** WRITTEN REQUEST **
Go over the entries below line by line, copying each one that contains the word "Blender".

** RECORDS PROVIDED **

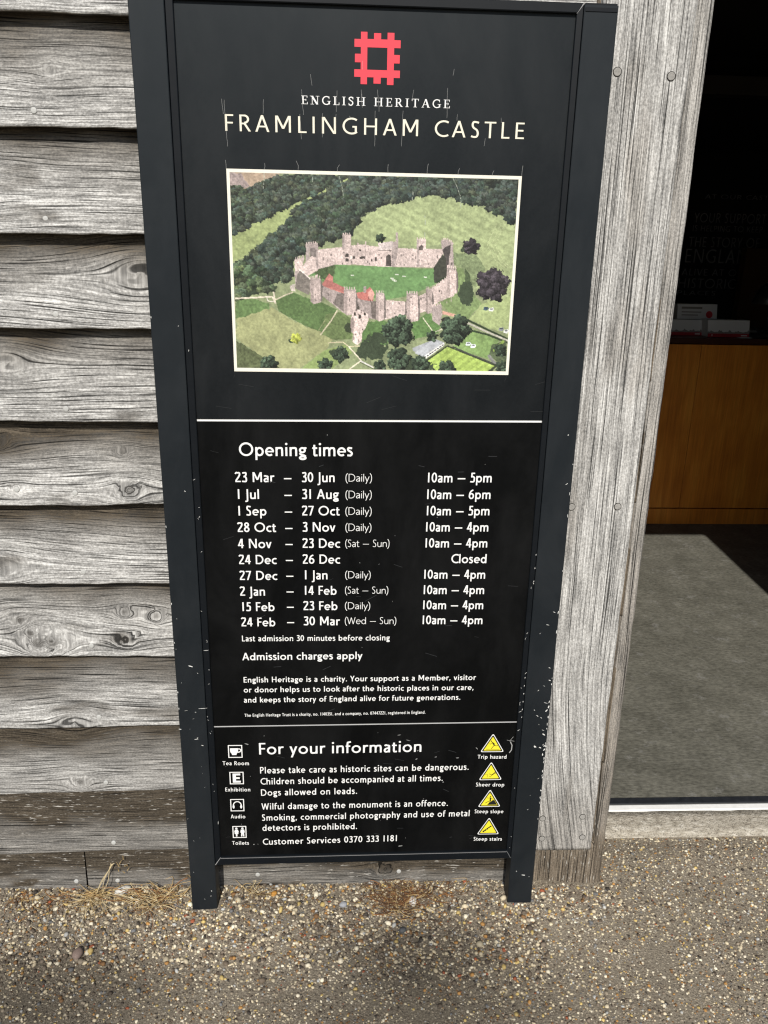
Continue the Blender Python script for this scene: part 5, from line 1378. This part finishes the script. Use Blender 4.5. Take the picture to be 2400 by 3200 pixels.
    fill([(720, 690), (760, 685), (792, 660), (812, 690), (805, 735), (740, 725), (722, 715)], (190, 104, 94), .10, 6, 1, 73); fill([(780, 690), (800, 668), (814, 700), (800, 735), (785, 720)], (214, 150, 136), .10, 6, 1, 74); stone([(758, 690), (758, 656), (770, 656), (770, 690)], S2, 75)
    # towers on the near side: lit face and shaded cheek, battlements on top
    for (x0, x1, y0, y1, c) in [(482, 536, 615, 750, .92), (655, 718, 672, 808, .96), (822, 864, 690, 838, 1.0), (980, 1040, 692, 842, 1.04), (1080, 1112, 670, 800, .9), (1190, 1238, 560, 700, 1.03)]:
        a = np.array(S1) * c; k_ = x0 + (x1 - x0) * .30
        stone([(x0, y0), (x1, y0 + 3), (x1, y1 - 8), (k_, y1), (x0, y1 - 14)], tuple(a), int(x0)); stone([(x0, y0), (k_, y0 + 2), (k_, y1), (x0, y1 - 14)], tuple(a * .84), int(x0) + 1)
        fill([(x1, y0 + 4), (x1 + 9, y0 + 40), (x1 + 9, y1 - 20), (x1, y1 - 8)], (110, 100, 95), .15, 8, 1, int(x0) + 2)
        fill([(x0 + 6, y0 + 9), (x1 - 6, y0 + 10), (x1 - 10, y0 + 1), (x0 + 10, y0)], (150, 136, 130), .15, 8, 1, 3); batt(x0, y0, x1, y0 + 3, 5, 13, tuple(a))
        for yy in (.35, .6): line([(k_ + 12, y0 + (y1 - y0) * yy), (k_ + 12, y0 + (y1 - y0) * yy + 7)], 2.5, (90, 80, 76))
    # gate passage and bridge, ruined tower on the slope
    stone([(1110, 760), (1160, 748), (1165, 800), (1150, 860), (1112, 830)], S2, 76); batt(1112, 760, 1162, 748, 4, 9, S1); fill([(1165, 782), (1232, 800), (1225, 812), (1165, 800)], (196, 142, 122), .08, 8, 1, 77); fill([(1160, 860), (1160, 825), (1175, 815), (1188, 830), (1186, 858)], (44, 40, 36), .1, 8, 1, 78)
    stone([(690, 830), (705, 788), (735, 778), (780, 800), (782, 830), (768, 872), (748, 900), (748, 938), (725, 962), (700, 945), (706, 905), (690, 890)], (202, 180, 172), 79); fill([(690, 830), (700, 815), (712, 840), (704, 890), (712, 930), (700, 940), (706, 905), (690, 890)], (140, 124, 118), .18, 7, 1.5, 80)
    for (x, y, q) in [(712, 800, 12), (764, 800, 10), (738, 812, 14), (752, 880, 6), (730, 768, 12)]: fill([(x - q / 2, y + q * .7), (x - q / 2, y - q * .4), (x, y - q * .8), (x + q / 2, y - q * .4), (x + q / 2, y + q * .7)], (72, 66, 58), .2, 7, 1, 81)
    fill([(655, 870), (672, 842), (690, 850), (692, 900), (665, 890)], (56, 66, 44), .15, 8, 2, 82)
    stone([(376, 655), (400, 645), (404, 684), (384, 684)], (176, 164, 154), 83)
    # weathering of the stone: small dark breaks and pale patches
    q = np.random.default_rng(21)
    for (xa, xb, ya, yb, n) in [(530, 1150, 470, 545, 60), (490, 815, 690, 790, 40), (870, 1230, 640, 800, 50), (700, 775, 800, 940, 12)]:
        for _ in range(n):
            x, y = q.uniform(xa, xb), q.uniform(ya, yb)
            if xa == 870: y -= max(0, x - 985) * .55
            sel = (np.abs(X - x) < q.uniform(1.5, 4)) & (np.abs(Y - y) < q.uniform(2, 9)) & (img[..., 0] > img[..., 1] + 6)
            img[sel] *= q.choice([.62, .75, 1.12])
    # single trees and their cast shade in the print
    q = np.random.default_rng(9)
    for (x, y, rx, ry) in [(800, 985, 80, 52), (1290, 690, 40, 60), (830, 930, 60, 30), (610, 1000, 32, 16), (385, 940, 18, 12), (1300, 465, 40, 20), (1010, 1075, 120, 40)]:
        mk = ((X - x) / rx) ** 2 + ((Y - y) / ry) ** 2 < 1 + 1.6 * (fbm(X / 16, Y / 16, 5, 3) - .5); img[mk] = np.array((58, 72, 50)) * (1 + .2 * (r.random((mk.sum(), 1)) - .5))
    DG = np.array((62, 80, 60))
    for (x, y, rad, n) in [(940, 890, 80, 34), (1230, 880, 78, 34), (1110, 915, 30, 8), (940, 1030, 62, 22), (1050, 1060, 50, 14), (640, 1010, 42, 16), (840, 1068, 34, 8), (270, 1058, 46, 12), (560, 1065, 40, 9), (1185, 1078, 46, 10), (1465, 985, 34, 9), (1470, 1070, 34, 7)]:
        crown(x, y, rad, DG * .85, q, .40, 1.15)
        for _ in range(n): a, b = q.uniform(0, 6.28), rad * math.sqrt(q.uniform(0, .75)); crown(x + b * math.cos(a), y + b * .95 * math.sin(a), rad * q.uniform(.20, .34), DG * q.uniform(.75, 1.2), q, .42, 1.35)
    crown(408, 928, 29, np.array((170, 180, 60)), q, .6, 1.2)
    for (x, y, rad, n) in [(1425, 645, 88, 40), (1318, 450, 44, 14)]:
        crown(x, y, rad, np.array((52, 46, 52)), q, .5, 1.2)
        for _ in range(n): a, b = q.uniform(0, 6.28), rad * math.sqrt(q.uniform(0, .75)); crown(x + b * math.cos(a), y + b * math.sin(a), rad * q.uniform(.16, .28), np.array((56, 50, 56)) * q.uniform(.7, 1.2), q, .5, 1.5)
    crown(845, 408, 26, DG * .8, q, .4, 1.2)
    for (x, y, c) in [(1390, 770, (60, 84, 100)), (1468, 876, (120, 126, 130)), (1493, 887, (206, 208, 206)), (1298, 952, (196, 204, 206)), (1323, 963, (206, 212, 212)), (1418, 775, (200, 200, 196))]:
        fill([(x - 15, y + 8), (x - 10, y - 8), (x + 10, y - 10), (x + 15, y), (x + 6, y + 10)], c, .05, 8, 0, 84); line([(x - 6, y - 2), (x + 7, y - 4)], 5, (40, 48, 56))
    # pale crease lines in the laminate
    for (x0, y0, x1, y1) in [(240, 65, 236, 150), (490, 75, 491, 130), (632, 85, 655, 195), (1020, 95, 1010, 215), (1222, 90, 1262, 190), (1077, 290, 1076, 400), (1262, 190, 1262, 250)]: line([(x0, y0), ((x0 + x1) / 2 + 3, (y0 + y1) / 2), (x1, y1)], 1.8, (150, 158, 140))
    img = np.clip(img, 0, 255) / 255.0
    g_ = img.mean(-1, keepdims=True); img = g_ + (img - g_) * .72
    img = img * (1 + .34 * (fbm(X / 9, Y / 9, 91, 4) - .5) + .22 * (fbm(X / 70, Y / 70, 93, 3) - .5))[..., None]
    img = np.clip((img - .42) * 1.12 + .45, .02, 1)                                                # faded inks
    return np.where(img <= .04045, img / 12.92, ((img + .055) / 1.055) ** 2.4)


NU, NV = 520, 356
ink = paint_print(NU, NV)
px0, px1, pz0, pz1 = -.2110, .3060, 1.2982, 1.6418
U, V = np.meshgrid(np.linspace(0, 1, NU), np.linspace(0, 1, NV))
P = np.stack([px0 + (px1 - px0) * U, np.full_like(U, PY - .0006), pz1 + (pz0 - pz1) * V], -1)
pr = NT("printed photograph")
pr.set(pr.attr("col").outputs["Color"], 0.5, 0.35)
pp_ = obj("printed_photograph", grid_mesh("printed_photograph", P - np.array(sign.location), None, ink), pr.mat, p_head)
pp_["label"] = "aerial colour photograph of a castle ruin among woods"
ox0, ox1, oz0, oz1 = -.2164, .3114, 1.2914, 1.6474
m = MB()
for q in ([(ox0, oz0), (ox1, oz0), (px1, pz0), (px0, pz0)], [(ox1, oz0), (ox1, oz1), (px1, pz1), (px1, pz0)], [(ox1, oz1), (ox0, oz1), (px0, pz1), (px1, pz1)], [(ox0, oz1), (ox0, oz0), (px0, pz0), (px0, pz1)]):
    m.xz(q, PY - .0006)
m.build("white_border", plain("cream printed border", (.80, .77, .66), .6, .3, 0, .08, 120.0), pp_)
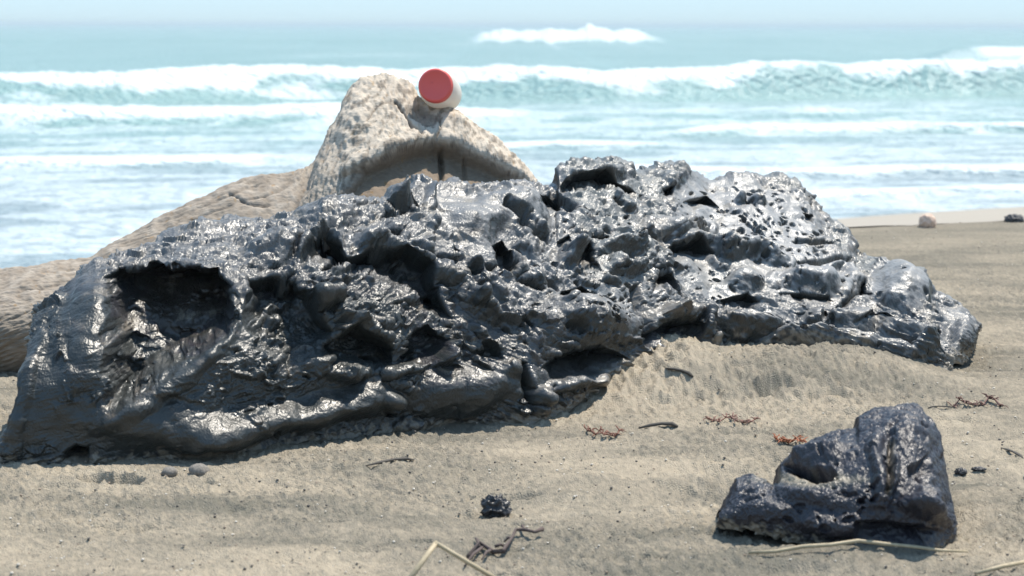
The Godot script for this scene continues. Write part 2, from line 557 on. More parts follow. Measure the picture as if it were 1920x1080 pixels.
func make_sea() -> void:
	var rows := PackedFloat32Array()
	var d := 11.0
	while d < 60.0:
		rows.append(d)
		d *= 1.0030
	while d < 260.0:
		rows.append(d)
		d *= 1.006
	while d < 5000.0:
		rows.append(d)
		d *= 1.05
	var across := PackedFloat32Array()
	for k in 10:
		across.append(-0.29 - pow((10 - k) / 10.0, 2.0) * 2.5)
	var n := 620
	for k in n + 1:
		across.append(-0.29 + 0.58 * k / n)
	for k in 10:
		across.append(0.29 + pow((k + 1) / 10.0, 2.0) * 2.5)
	var nu := across.size()
	var nv := rows.size()
	var p := PackedVector3Array(); p.resize(nu * nv)
	var col := PackedColorArray(); col.resize(nu * nv)
	var n_line := noise(51, 0.06, 3)
	var n_chop := noise(52, 0.55, 4)
	var n_swell := noise(53, 0.05, 2)
	var n_lace := noise(54, 0.8, 4, FastNoiseLite.TYPE_SIMPLEX_SMOOTH, FastNoiseLite.FRACTAL_RIDGED)
	var n_foam := noise(55, 0.35, 5)
	var n_bub := noise(56, 2.6, 4)
	var n_spray := noise(57, 1.1, 4)
	for j in nv:
		var dd := rows[j]
		for i in nu:
			var a := across[i]
			var x := a * dd
			var s := dd - SLOPE * x
			var px := 960.0 + a * F        # only a handle on how far along the beach
			var wob := n_line.get_noise_2d(x, 0.0)
			var wob2 := n_line.get_noise_2d(x * 2.2, 50.0)
			var chop := n_chop.get_noise_2d(x * 0.5, s)
			var bub := n_bub.get_noise_2d(x, s)
			var foam := 0.0
			var h := 0.0
			var off := smoothstep(14.0, 40.0, dd)
			h += 0.035 * chop * off + 0.05 * n_swell.get_noise_2d(x * 0.4, s) * smoothstep(60.0, 100.0, s)
			# the main breaker
			var c2 := 46.6 + 1.3 * wob + 0.35 * wob2
			var t2 := s - c2
			if absf(t2) < 14.0:
				var amp := 0.60 + 0.10 * smoothstep(2.0, 9.0, x) + 0.17 * wob2
				var w2 := hump(t2, lerpf(1.0, 0.65, smoothstep(2.0, 6.0, x)), 3.4)
				h += amp * w2
				var brk := n_spray.get_noise_2d(x, s * 1.2)
				var lip := 0.62 + 0.60 * n_foam.get_noise_2d(x * 0.9, 7.0) + 0.12 * brk
				var curl := smoothstep(3.5, 6.5, x)
				lip += 0.12 * curl
				if t2 < 0.0:
					foam = maxf(foam, smoothstep(lip - 0.05, lip + 0.08, w2))
				else:
					foam = maxf(foam, smoothstep(3.4 + 1.5 * brk, 1.2, t2))
				h += foam * (0.085 * brk + 0.035 * bub) * w2
				# spilled patches on the face
				if t2 < 0.0 and w2 > 0.05:
					foam = maxf(foam, smoothstep(0.18, 0.5, n_foam.get_noise_2d(x * 0.6, s * 1.6 + 30.0)) * lerpf(0.75, 0.3, smoothstep(2.5, 5.5, x)))
			# the low white bore in front of it, strongest on the left
			var c3 := 36.6 + 0.9 * n_line.get_noise_2d(x * 1.4, 90.0)
			var t3 := s - c3
			if absf(t3) < 8.0:
				var str3 := clampf(0.95 - smoothstep(-3.5, 1.5, x) * 0.75 + 0.35 * n_foam.get_noise_2d(x * 0.4, 60.0), 0.0, 1.0)
				var w3 := hump(t3, 0.5, 2.6)
				h += 0.27 * w3 * str3
				var brk := n_spray.get_noise_2d(x * 1.3, s * 1.3)
				var f3 := smoothstep(0.25, 0.6, w3 * (0.9 + 0.5 * brk)) * smoothstep(0.15, 0.5, str3)
				foam = maxf(foam, f3)
				h += f3 * (0.05 * brk + 0.02 * bub)
			# far breaker
			var t1 := s - 184.0 - 2.0 * wob
			if absf(t1) < 40.0:
				var along := smoothstep(-4.0, -1.5, x) * smoothstep(12.6, 9.8, x)
				var w1 := hump(t1, 4.0, 9.0)
				var brk := n_spray.get_noise_2d(x * 0.5, 3.0)
				h += w1 * (0.35 + 0.70 * along * (1.0 + 0.45 * brk + 0.25 * n_spray.get_noise_2d(x * 1.7, s * 0.4)))
				h += along * w1 * 0.45 * exp(-pow((x - 6.3) / 0.8, 2.0)) * (1.0 + brk)
				foam = maxf(foam, along * smoothstep(0.12, 0.4, w1 + 0.35 * brk))
			# breaker coming in on the right
			var t4 := s - 86.0 - 1.2 * wob
			if absf(t4) < 22.0:
				var along := smoothstep(15.2, 17.6, x)
				var w4 := hump(t4, 2.2, 6.0)
				h += w4 * 0.68 * along
				var white := smoothstep(17.6, 18.6, x)
				foam = maxf(foam, white * smoothstep(0.25, 0.6, w4 + 0.1 * chop))
			# small bores over the shallows
			for q in [[30.2, 0.13, 2.5, 9.0, 0.6], [26.0, 0.08, -9.0, -2.2, 0.9], [22.6, 0.10, 1.0, 9.0, 0.5], [19.6, 0.05, 0.5, 9.0, 0.3], [28.2, 0.06, -0.5, 2.0, 0.6]]:
				var t5: float = s - q[0] - 1.8 * n_line.get_noise_2d(x * 2.0, q[0] * 7.0)
				if absf(t5) < 3.0:
					var along := smoothstep(q[2] - 1.5, q[2] + 0.5, x) * smoothstep(q[3] + 1.0, q[3] - 1.0, x)
					var w5 := hump(t5, 0.22, q[4] * 1.8)
					h += q[1] * w5 * along
					foam = maxf(foam, along * smoothstep(0.25, 0.65, w5 + 0.75 * n_foam.get_noise_2d(x * 1.0, s * 1.1) - 0.1))
			# lace left by earlier waves
			if s < 46.0:
				var near := smoothstep(46.0, 40.0, s)
				var f := n_foam.get_noise_2d(x * 0.55, s * 0.8)
				var l := n_lace.get_noise_2d(x * 0.55 + 0.5 * f, s * 0.9)
				var lace := smoothstep(0.15, 0.75, l + 1.2 * f + 0.2) * (0.62 + 0.5 * bub)
				foam = maxf(foam, clampf(lace, 0.0, 0.85) * near * 0.85)
				h += 0.02 * l * off
			else:
				var f2 := n_foam.get_noise_2d(x * 0.10, s * 0.25)
				foam = maxf(foam, smoothstep(0.42, 0.6, f2) * 0.35)
			var y := SEA + h
			p[j * nu + i] = Vector3(x, y, -dd)
			var tint := 0.5 + 0.5 * n_foam.get_noise_2d(x * 0.2, s * 0.12)
			var water := Color(0.185, 0.325, 0.325).lerp(Color(0.25, 0.39, 0.39), tint)
			var shallow := Color(0.26, 0.335, 0.365)
			water = water.lerp(shallow, smoothstep(36.0, 20.0, s))
			col[j * nu + i] = water.lerp(Color(0.70, 0.77, 0.79), clampf(foam, 0.0, 1.0))
	var m := StandardMaterial3D.new()
	m.vertex_color_use_as_albedo = true
	m.roughness = 0.32
	m.metallic_specular = 0.4
	m.uv1_triplanar = true
	m.uv1_world_triplanar = true
	m.uv1_scale = Vector3(0.16, 0.3, 0.3)
	m.heightmap_enabled = true
	m.heightmap_texture = tex(61, 1024, 0.02, 5, 0.0, 1.0)
	m.heightmap_scale = 14.0
	var o := put("sea", grid_mesh(p, nu, nv, col, PackedVector2Array()), m)
	tag(o, "pale turquoise sea with white breakers and foam", "", "", "structure")

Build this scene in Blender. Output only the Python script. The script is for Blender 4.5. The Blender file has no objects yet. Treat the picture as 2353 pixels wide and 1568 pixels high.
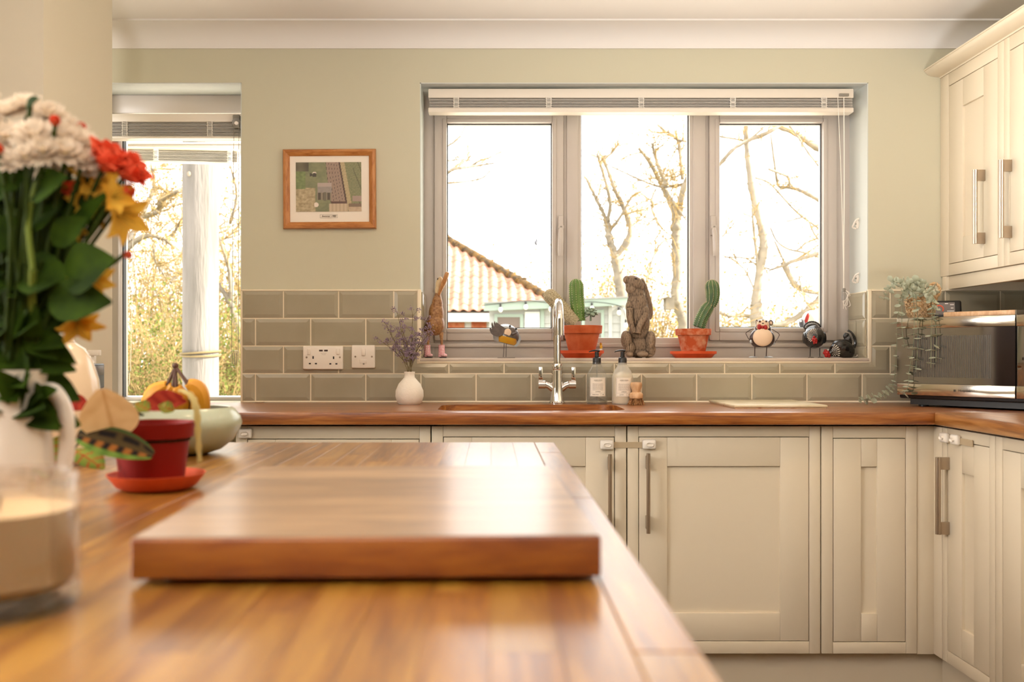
import bpy, bmesh, math, random
from mathutils import Vector, Matrix, noise
R = random.Random(11)
PI = math.pi
sc = bpy.context.scene
COL = sc.collection
# ------------------------------------------------------------------ camera, sky, sun, lamps, exposure
F, PX, PY, ZC = 2150.0, 1130.0, 812.0, 1.089          # focal length in px, vanishing point, eye height
cam = bpy.data.cameras.new('camera'); camo = bpy.data.objects.new('camera', cam); COL.objects.link(camo)
camo.location = (0, 0, ZC); camo.rotation_euler = (PI/2, 0, 0)
cam.sensor_width = 36.0; cam.lens = 36.0*F/2353.0
cam.shift_x = (1176.5-PX)/2353.0; cam.shift_y = (PY-784.0)/2353.0
cam.clip_start = 0.05; cam.clip_end = 300
cam.dof.use_dof = True; cam.dof.focus_distance = 3.3; cam.dof.aperture_fstop = 4.6; cam.dof.aperture_blades = 0
sc.camera = camo
wd = bpy.data.worlds.new('sky'); sc.world = wd; wd.use_nodes = True
bg = wd.node_tree.nodes['Background']; bg.inputs[0].default_value = (1.0, 0.98, 0.955, 1); bg.inputs[1].default_value = 4.2
def lamp(name, kind, loc, energy, col, rot=(0, 0, 0), size=1, size_y=None, angle=None):
    l = bpy.data.lights.new(name, kind); l.energy = energy; l.color = col
    if kind == 'AREA':
        l.size = size
        if size_y: l.shape = 'RECTANGLE'; l.size_y = size_y
        else: l.shape = 'DISK'
    if angle: l.angle = angle
    o = bpy.data.objects.new(name, l); o.location = loc; o.rotation_euler = rot; COL.objects.link(o); return o
sun = lamp('sun', 'SUN', (6, -2, 9), 21.0, (1, 0.92, 0.81), angle=0.009)
sun.rotation_euler = Vector((-0.87, 0.04, -0.46)).to_track_quat('-Z', 'Y').to_euler()
WARM = (1.0, 0.70, 0.42)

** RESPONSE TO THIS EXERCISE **
Continue the Blender Python script for this scene: part 5, from line 1378. This part finishes the script. Use Blender 4.5. Take the picture to be 2400 by 3200 pixels.
Build this scene in Blender. Output only the Python script. The script is for Blender 4.5. The Blender file has no objects yet. Treat the picture as 2353 pixels wide and 1568 pixels high.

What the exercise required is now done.